If you merely looked at the box scores, you’d see a 34-6 Miami victory over lowly Florida Atlantic and probably think it was a cakewalk for the ‘Canes (a Cane-walk, if you will), devoid of any late-game drama. Oh, how wrong you’d be.
Carl Pelini bucks convention, calls for spike on fourth down
The 4th-down spike represents the boldest new wave of college football thinking in decades.


Here’s Florida Atlantic trying to mount a late charge as the last seconds tick down on the game, hoping for one trip to the end zone to at least say they scored a touchdown on mighty Miami.

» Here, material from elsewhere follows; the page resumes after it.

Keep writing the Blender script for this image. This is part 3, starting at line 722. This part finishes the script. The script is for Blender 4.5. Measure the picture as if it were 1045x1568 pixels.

...and there’s head coach Carl Pelini instructing his quarterback to spike the ball on fourth down, and his quarterback dutifully doing exactly that.
Now, you may look at that play and think it’s one of the silliest, most dunderheaded moves you’ll see by a coach this season. We disagree. Head coaches have much too much on the line to lose track of the game situation so completely. Head coaches always know what they’re doing. Thus, it stands to reason that Carl Pelini did this on purpose. Pepper Brooks, any analysis to offer?
Carl Pelini is jazz. He makes it about the plays he doesn’t call.
Carl Pelini is hip-hop. He calls the shots, and he’ll make sure you know it.
Carl Pelini is punk. He takes your norms and conventions and spits on them, just to prove he can.